Max: Put down that needle now
Chris: I wanna live life underground
Max: I'm here to pull you out, please don't turn away
Chris: I don't have much to say
Max: Say it anyway

Okay, bye.

Thursday, February 5, 2009

Chia-like, I shall grow

I'm wrapped up in the orange and white blanket my grandmother knitted me as a graduation present last spring because it is positively freezing in my apartment. The cold air does not leak, but rather floods in through my very old, poorly insulated windows. Thank you for a very cold Knoxville morning. In less than two hours, I will begin my fifteen-hour observation project at Austin-East HS. I'm definitely excited about getting in there and getting in the mindset in which I'll need to be for next fall's internship, but I'd be lying if I said there wasn't some nervousness. I am, however, very excited about wearing "teacher's clothes" today. I hate being overdressed for my classes, but I feel better when I know I look good. Silly yeah. About a week ago, I had one of those 'oh sh-t' moments as I realized that I'd have to be at school Monday through Friday at 7:30am for a potentially very long time. I told my dad, to which he replied "Well yeah..." . I'm a little slow sometimes.

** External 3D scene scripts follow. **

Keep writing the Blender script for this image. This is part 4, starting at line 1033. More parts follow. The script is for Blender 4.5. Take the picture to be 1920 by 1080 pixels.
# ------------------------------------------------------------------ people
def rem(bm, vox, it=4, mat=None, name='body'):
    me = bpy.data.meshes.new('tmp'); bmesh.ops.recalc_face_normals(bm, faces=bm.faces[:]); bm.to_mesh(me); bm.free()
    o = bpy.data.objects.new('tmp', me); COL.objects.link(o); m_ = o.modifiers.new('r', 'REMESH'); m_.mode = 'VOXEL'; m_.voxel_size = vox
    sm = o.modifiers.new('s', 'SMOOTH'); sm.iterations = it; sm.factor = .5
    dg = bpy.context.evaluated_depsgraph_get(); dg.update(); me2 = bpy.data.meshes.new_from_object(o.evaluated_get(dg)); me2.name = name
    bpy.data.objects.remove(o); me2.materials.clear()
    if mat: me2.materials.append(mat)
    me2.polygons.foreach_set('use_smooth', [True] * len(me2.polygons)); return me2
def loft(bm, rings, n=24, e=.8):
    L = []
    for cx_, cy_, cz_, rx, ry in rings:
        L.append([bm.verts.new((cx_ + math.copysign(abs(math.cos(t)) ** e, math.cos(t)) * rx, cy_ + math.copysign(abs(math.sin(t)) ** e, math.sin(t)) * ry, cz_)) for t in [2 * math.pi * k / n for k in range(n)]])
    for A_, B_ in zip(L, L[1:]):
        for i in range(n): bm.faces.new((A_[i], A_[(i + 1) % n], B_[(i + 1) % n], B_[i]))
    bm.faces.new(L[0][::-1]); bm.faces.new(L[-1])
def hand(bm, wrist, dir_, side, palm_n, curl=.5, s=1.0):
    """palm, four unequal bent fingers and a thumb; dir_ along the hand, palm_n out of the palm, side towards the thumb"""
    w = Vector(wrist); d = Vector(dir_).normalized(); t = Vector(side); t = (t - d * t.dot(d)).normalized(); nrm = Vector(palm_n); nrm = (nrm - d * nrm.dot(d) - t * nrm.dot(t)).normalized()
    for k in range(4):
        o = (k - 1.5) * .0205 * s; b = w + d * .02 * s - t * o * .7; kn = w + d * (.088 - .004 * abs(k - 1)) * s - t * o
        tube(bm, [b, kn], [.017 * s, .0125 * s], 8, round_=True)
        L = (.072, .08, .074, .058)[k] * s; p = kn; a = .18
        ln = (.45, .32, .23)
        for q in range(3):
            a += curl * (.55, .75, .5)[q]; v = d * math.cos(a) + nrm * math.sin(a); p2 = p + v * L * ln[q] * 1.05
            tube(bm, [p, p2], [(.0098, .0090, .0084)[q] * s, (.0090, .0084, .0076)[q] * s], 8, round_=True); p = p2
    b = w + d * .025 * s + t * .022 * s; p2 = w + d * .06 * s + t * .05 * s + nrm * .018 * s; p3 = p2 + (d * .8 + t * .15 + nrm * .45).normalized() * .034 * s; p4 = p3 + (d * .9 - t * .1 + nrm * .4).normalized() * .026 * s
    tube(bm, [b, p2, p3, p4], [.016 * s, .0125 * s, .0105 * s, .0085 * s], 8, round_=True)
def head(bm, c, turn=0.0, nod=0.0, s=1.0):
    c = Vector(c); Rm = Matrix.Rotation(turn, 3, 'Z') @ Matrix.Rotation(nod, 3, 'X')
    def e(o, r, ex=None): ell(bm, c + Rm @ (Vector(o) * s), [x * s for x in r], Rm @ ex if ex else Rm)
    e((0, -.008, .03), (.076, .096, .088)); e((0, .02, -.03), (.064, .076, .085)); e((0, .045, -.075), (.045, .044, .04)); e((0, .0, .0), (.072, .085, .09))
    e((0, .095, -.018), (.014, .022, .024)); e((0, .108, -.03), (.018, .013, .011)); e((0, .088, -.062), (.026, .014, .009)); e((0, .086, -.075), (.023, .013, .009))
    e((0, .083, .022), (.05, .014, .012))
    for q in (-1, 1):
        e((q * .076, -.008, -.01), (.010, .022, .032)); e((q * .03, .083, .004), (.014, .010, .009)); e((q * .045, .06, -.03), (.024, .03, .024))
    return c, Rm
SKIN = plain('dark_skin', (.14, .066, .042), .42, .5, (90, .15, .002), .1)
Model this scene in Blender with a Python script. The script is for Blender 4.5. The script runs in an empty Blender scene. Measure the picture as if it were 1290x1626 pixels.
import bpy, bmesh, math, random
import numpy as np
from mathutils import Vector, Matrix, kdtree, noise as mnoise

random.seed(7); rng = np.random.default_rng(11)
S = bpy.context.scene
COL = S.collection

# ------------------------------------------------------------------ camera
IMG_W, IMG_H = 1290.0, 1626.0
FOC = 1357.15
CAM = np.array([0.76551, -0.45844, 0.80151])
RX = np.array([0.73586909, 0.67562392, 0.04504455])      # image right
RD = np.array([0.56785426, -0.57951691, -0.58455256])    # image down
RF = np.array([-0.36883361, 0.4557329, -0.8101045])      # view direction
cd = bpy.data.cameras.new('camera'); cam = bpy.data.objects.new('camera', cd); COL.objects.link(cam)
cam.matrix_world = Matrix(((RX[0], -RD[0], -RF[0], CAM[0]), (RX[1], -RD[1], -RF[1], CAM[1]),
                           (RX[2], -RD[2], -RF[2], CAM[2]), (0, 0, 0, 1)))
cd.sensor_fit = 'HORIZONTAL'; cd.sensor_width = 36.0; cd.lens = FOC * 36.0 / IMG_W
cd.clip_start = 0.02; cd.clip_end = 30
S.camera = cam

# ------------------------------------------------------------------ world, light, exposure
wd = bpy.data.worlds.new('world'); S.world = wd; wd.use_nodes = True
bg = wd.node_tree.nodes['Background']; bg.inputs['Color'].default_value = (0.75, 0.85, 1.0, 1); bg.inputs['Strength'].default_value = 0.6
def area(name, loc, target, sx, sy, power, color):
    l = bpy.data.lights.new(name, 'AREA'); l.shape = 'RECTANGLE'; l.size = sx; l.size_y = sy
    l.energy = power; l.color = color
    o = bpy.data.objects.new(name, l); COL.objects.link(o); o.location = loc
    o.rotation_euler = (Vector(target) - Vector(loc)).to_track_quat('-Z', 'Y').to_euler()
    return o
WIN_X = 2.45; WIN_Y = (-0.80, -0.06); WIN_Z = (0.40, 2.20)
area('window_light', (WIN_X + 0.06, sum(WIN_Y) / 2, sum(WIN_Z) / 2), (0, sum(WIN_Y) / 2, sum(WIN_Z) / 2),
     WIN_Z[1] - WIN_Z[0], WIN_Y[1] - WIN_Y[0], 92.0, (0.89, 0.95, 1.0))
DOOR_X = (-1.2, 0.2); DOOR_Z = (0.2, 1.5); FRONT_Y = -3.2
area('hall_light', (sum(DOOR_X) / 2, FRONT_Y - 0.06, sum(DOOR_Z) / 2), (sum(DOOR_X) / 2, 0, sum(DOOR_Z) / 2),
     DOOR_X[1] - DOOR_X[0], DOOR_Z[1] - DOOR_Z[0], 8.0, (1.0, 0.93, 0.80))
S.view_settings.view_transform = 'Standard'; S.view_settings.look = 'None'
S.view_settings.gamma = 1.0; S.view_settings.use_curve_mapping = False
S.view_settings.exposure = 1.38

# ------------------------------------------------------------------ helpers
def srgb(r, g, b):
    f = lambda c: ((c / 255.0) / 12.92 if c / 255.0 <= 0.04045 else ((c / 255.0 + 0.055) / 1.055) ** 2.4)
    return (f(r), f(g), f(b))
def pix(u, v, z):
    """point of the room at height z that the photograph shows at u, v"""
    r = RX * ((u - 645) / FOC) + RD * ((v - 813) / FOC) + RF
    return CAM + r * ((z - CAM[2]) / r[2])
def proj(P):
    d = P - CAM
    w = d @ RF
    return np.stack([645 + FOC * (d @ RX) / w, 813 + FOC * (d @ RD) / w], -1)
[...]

I'm still determined and quite honestly more interested in developing my writing and turning it into some sort of sell-able or otherwise form of barter, but right now I'm feeling pretty content in having the ability (and certification) to teach. Of course, there is nothing saying that I can't or won't manage to do both. Speaking of writing, I've managed to really refine an idea I've had for a sort of historical zombie novel that would trace some of the principals and ideas in the birth of our nation, but in a post-apocalyptic, zombie brain-eating way. In reading M.T Anderson's Feed as well as some of the other amazing novels we've been reading in my YA class, I've become increasingly interested in the idea of writing for adolescents. So there's that and also continuing to play with the script I turned in as my final project for Larsen's screenwriting class.

Another thing I've been thinking over is this need for me to get out more and be a little more active in developing new friendships, rather than just relying on the old ones all the time. I have a very bad tendency to insulate myself and shy away from new experiences, which is something I really want to get away from. Many times I've let World of Warcraft interfere with cultivating real-life friendships as well, so I consciously decided to quit the raiding guild I'd joined that was occupying a lot of my time during the week. Something I really need to work on is a healthier balance of the things I invest myself in. I should make a check list.

Which brings me to "things to do." I promise myself to finish Snow Crash this week and to get out and see "Slumdog Millionaire" and "Revolutionary Road." If you're interested in seeing those, I would love the company. Lastly, please go see the 2009 Vagina Monologues at the Clarence Brown Theater next week during one of the show dates (8th, 9th and 10th at 8pm). My very amazing and talented friend Heather directed this year's show, which not only serves as an eye-opening experience of the many issues faced by women worldwide, but helps to stop violence against women in donating proceeds to Safe Haven women's shelter. Please spend the $5 and two hours of your evening to support this fantastic event.

Farewell.

Wednesday, February 4, 2009

It's a metaphor, fool

There's a man assigned to me and he checks on my stability
We discuss you every week then I rinse and rinse repeat
He charges by the tear, until I weep no more
Strictly out of fear that I can't afford your love
Rachael sort of inspired this blog post. As did months of endless frustrations and let downs. Thanks to Max Bemis of Say Anything for always making sense.

Tuesday, February 3, 2009

Two Tongues debut album...

Is out one hour ago and I've got it downloaded from iTunes just waiting for me to get off work and start listening to it. Excitement level is high.

Sunday, February 1, 2009

Half of the time...

I don't make much sense. Especially in text messages. Someone should take my cell phone away from me.